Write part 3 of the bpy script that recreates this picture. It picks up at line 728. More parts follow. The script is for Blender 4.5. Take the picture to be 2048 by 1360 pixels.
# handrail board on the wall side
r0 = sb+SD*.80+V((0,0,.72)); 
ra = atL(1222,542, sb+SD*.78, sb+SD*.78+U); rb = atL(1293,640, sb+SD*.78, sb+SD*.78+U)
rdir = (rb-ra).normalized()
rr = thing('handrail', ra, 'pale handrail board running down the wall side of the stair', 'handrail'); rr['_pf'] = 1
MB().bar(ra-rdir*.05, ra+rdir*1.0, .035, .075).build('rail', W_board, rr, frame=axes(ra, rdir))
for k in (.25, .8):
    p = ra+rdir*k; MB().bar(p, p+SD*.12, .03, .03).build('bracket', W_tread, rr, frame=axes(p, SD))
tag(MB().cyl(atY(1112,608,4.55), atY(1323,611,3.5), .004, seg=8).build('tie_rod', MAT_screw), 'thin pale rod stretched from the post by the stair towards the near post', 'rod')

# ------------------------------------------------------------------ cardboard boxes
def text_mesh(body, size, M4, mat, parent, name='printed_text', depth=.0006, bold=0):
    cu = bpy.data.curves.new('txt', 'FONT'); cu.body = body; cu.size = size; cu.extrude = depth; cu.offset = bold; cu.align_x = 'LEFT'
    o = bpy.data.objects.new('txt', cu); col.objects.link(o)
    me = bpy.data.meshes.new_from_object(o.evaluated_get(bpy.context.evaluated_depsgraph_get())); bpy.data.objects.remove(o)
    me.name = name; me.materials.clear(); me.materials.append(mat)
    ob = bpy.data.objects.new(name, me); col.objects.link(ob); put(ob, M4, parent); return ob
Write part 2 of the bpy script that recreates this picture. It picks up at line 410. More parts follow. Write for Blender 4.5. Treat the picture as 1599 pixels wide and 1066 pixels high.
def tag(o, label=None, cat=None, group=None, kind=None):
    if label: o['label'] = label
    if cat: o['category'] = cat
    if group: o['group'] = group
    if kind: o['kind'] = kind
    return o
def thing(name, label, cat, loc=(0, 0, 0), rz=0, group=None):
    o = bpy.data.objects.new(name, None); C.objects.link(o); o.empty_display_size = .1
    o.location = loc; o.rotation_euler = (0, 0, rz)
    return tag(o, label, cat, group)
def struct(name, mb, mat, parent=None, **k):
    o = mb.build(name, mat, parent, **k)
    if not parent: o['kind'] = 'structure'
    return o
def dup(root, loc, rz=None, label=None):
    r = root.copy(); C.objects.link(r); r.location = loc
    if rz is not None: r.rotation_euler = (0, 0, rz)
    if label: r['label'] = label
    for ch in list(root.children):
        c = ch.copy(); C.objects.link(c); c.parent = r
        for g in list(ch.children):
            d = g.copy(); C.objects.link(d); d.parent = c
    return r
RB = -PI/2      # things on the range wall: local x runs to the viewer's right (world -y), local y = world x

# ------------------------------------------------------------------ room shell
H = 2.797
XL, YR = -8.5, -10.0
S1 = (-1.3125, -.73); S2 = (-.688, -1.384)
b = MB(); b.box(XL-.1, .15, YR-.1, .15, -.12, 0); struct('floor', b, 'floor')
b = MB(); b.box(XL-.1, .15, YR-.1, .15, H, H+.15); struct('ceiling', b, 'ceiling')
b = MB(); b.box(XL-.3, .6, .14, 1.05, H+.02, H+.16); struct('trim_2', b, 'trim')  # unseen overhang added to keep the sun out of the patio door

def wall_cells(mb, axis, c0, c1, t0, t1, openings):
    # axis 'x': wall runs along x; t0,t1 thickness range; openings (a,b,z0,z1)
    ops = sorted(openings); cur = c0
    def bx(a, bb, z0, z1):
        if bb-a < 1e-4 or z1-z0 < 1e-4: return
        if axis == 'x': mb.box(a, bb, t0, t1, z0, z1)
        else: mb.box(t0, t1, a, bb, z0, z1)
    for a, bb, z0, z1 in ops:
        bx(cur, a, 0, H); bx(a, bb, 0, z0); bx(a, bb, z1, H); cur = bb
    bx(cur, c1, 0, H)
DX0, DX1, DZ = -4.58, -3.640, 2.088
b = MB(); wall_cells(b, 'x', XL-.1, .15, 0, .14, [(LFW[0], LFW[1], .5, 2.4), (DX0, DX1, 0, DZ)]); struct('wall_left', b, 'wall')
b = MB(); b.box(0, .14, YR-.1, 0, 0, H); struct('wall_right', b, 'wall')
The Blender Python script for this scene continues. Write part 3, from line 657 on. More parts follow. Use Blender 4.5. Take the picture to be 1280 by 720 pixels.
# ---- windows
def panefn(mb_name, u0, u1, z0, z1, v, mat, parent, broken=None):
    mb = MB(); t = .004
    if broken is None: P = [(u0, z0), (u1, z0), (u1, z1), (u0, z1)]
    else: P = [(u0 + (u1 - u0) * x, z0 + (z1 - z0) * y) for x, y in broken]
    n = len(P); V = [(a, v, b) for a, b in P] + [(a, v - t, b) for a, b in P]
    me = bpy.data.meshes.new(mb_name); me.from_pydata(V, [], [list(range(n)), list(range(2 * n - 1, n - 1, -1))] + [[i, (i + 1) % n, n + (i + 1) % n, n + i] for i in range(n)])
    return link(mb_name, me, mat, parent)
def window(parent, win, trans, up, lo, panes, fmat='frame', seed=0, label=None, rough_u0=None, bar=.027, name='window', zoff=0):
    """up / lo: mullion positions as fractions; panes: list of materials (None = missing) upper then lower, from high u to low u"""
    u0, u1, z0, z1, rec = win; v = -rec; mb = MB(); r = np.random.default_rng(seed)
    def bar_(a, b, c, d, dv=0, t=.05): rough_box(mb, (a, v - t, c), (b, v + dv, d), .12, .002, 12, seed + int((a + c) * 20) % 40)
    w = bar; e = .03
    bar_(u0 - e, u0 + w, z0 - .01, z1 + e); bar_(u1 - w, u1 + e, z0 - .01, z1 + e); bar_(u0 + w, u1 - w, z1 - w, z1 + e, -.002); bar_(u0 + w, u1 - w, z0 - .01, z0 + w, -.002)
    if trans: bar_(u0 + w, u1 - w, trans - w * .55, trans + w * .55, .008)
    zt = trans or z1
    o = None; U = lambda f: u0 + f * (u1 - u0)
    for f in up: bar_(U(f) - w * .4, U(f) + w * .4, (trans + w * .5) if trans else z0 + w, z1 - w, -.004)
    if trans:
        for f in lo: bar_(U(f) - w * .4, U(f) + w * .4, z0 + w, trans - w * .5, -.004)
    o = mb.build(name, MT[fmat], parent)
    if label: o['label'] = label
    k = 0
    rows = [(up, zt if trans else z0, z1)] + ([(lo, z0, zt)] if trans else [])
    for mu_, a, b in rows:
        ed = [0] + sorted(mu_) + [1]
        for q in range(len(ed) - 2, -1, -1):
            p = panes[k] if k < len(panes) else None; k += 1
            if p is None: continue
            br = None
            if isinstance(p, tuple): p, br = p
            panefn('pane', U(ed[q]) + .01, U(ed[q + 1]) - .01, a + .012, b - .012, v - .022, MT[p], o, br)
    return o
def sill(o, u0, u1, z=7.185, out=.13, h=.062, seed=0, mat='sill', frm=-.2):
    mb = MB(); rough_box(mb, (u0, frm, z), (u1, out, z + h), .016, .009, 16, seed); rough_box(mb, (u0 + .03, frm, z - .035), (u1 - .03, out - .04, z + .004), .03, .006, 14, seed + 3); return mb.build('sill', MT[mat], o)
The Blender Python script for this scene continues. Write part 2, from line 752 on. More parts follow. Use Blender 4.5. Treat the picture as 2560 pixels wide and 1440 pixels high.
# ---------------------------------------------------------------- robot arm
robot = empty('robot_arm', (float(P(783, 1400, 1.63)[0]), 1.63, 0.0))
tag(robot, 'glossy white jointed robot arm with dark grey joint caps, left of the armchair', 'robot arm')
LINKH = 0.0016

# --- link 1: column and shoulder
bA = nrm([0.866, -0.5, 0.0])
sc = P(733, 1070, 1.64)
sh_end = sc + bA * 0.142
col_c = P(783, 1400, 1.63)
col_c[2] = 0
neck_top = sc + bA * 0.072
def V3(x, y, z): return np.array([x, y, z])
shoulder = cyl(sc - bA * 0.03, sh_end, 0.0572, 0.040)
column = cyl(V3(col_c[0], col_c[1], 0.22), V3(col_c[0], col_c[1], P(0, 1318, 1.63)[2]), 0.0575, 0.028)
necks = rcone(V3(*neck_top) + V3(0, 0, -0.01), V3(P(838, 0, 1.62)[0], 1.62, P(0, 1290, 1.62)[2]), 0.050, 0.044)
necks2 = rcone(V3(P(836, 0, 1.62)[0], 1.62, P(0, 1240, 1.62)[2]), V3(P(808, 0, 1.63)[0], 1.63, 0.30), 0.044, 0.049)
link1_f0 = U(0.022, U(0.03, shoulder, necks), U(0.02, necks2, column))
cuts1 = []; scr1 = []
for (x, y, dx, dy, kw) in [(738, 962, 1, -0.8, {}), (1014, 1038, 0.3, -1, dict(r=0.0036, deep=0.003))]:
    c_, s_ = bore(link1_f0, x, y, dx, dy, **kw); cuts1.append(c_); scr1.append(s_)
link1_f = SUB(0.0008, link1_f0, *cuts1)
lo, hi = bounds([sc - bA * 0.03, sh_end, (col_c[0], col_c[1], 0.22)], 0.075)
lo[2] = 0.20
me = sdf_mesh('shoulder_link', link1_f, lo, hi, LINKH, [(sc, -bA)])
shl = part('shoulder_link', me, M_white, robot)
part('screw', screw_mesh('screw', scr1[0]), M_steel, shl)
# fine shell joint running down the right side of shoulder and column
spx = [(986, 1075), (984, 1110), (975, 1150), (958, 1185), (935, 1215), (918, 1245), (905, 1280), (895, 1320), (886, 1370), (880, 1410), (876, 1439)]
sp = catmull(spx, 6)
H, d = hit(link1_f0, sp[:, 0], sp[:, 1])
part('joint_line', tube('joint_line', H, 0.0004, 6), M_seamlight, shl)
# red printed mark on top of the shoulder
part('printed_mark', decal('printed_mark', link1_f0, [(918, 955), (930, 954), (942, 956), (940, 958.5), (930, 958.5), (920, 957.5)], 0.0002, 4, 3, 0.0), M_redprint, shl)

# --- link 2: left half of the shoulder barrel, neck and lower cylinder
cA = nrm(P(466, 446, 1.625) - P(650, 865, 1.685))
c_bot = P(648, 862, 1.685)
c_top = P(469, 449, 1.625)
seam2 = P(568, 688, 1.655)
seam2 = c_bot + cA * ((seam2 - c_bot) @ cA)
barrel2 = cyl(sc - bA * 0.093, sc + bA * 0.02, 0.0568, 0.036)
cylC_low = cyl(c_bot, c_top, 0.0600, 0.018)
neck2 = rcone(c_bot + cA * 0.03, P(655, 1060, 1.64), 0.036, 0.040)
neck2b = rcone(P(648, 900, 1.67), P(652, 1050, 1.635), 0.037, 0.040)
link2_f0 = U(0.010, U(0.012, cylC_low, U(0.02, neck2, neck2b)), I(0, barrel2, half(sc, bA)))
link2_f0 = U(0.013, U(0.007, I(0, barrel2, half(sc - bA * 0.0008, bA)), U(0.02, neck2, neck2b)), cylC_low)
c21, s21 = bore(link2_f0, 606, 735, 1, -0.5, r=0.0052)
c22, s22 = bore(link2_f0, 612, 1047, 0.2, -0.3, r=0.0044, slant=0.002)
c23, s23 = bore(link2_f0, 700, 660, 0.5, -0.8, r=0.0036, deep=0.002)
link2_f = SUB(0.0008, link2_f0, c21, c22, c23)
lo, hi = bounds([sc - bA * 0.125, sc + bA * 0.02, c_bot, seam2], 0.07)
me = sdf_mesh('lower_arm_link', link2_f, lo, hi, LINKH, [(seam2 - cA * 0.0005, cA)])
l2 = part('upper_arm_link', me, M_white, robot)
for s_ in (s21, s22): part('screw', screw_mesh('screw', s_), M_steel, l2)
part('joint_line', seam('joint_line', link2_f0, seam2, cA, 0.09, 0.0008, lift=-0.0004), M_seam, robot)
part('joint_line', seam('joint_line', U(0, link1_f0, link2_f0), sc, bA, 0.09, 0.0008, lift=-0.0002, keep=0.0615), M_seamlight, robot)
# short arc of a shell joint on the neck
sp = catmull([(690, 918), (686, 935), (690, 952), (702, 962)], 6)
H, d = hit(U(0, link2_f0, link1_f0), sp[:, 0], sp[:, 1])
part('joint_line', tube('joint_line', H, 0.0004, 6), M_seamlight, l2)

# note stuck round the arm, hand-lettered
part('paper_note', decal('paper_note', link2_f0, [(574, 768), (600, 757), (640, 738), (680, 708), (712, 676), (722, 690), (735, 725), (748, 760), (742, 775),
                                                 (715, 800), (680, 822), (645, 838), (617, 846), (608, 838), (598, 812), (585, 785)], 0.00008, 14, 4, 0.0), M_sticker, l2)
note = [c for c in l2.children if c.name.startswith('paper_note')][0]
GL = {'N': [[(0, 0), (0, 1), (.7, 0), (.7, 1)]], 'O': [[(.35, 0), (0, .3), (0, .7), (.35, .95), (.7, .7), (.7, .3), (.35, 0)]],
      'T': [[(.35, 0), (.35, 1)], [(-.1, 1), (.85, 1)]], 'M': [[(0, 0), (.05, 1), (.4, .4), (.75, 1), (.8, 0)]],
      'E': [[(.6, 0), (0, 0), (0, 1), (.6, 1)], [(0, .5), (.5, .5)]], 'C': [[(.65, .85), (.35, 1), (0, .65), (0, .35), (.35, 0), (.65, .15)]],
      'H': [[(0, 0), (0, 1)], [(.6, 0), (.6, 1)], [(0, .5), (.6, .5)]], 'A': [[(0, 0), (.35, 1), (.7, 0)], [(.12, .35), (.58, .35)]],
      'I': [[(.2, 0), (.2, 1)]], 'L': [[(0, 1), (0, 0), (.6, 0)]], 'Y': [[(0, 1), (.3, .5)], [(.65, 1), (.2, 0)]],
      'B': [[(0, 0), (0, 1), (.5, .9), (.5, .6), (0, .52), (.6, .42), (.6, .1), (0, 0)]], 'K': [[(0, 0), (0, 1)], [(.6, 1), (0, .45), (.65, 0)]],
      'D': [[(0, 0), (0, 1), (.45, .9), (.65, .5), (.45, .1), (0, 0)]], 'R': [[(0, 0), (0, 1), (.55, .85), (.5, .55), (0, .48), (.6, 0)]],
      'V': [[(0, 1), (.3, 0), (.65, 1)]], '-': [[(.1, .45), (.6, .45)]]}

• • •

Exactly and only the lines from the line with "Write part 2 of" to the line with "b = MB(); b.box(0, .14, YR-.1, 0, 0, H);", both included, are to be printed.

Write part 2 of the bpy script that recreates this picture. It picks up at line 410. More parts follow. Write for Blender 4.5. Treat the picture as 1599 pixels wide and 1066 pixels high.
def tag(o, label=None, cat=None, group=None, kind=None):
    if label: o['label'] = label
    if cat: o['category'] = cat
    if group: o['group'] = group
    if kind: o['kind'] = kind
    return o
def thing(name, label, cat, loc=(0, 0, 0), rz=0, group=None):
    o = bpy.data.objects.new(name, None); C.objects.link(o); o.empty_display_size = .1
    o.location = loc; o.rotation_euler = (0, 0, rz)
    return tag(o, label, cat, group)
def struct(name, mb, mat, parent=None, **k):
    o = mb.build(name, mat, parent, **k)
    if not parent: o['kind'] = 'structure'
    return o
def dup(root, loc, rz=None, label=None):
    r = root.copy(); C.objects.link(r); r.location = loc
    if rz is not None: r.rotation_euler = (0, 0, rz)
    if label: r['label'] = label
    for ch in list(root.children):
        c = ch.copy(); C.objects.link(c); c.parent = r
        for g in list(ch.children):
            d = g.copy(); C.objects.link(d); d.parent = c
    return r
RB = -PI/2      # things on the range wall: local x runs to the viewer's right (world -y), local y = world x

# ------------------------------------------------------------------ room shell
H = 2.797
XL, YR = -8.5, -10.0
S1 = (-1.3125, -.73); S2 = (-.688, -1.384)
b = MB(); b.box(XL-.1, .15, YR-.1, .15, -.12, 0); struct('floor', b, 'floor')
b = MB(); b.box(XL-.1, .15, YR-.1, .15, H, H+.15); struct('ceiling', b, 'ceiling')
b = MB(); b.box(XL-.3, .6, .14, 1.05, H+.02, H+.16); struct('trim_2', b, 'trim')  # unseen overhang added to keep the sun out of the patio door

def wall_cells(mb, axis, c0, c1, t0, t1, openings):
    # axis 'x': wall runs along x; t0,t1 thickness range; openings (a,b,z0,z1)
    ops = sorted(openings); cur = c0
    def bx(a, bb, z0, z1):
        if bb-a < 1e-4 or z1-z0 < 1e-4: return
        if axis == 'x': mb.box(a, bb, t0, t1, z0, z1)
        else: mb.box(t0, t1, a, bb, z0, z1)
    for a, bb, z0, z1 in ops:
        bx(cur, a, 0, H); bx(a, bb, 0, z0); bx(a, bb, z1, H); cur = bb
    bx(cur, c1, 0, H)
DX0, DX1, DZ = -4.58, -3.640, 2.088
b = MB(); wall_cells(b, 'x', XL-.1, .15, 0, .14, [(LFW[0], LFW[1], .5, 2.4), (DX0, DX1, 0, DZ)]); struct('wall_left', b, 'wall')
b = MB(); b.box(0, .14, YR-.1, 0, 0, H); struct('wall_right', b, 'wall')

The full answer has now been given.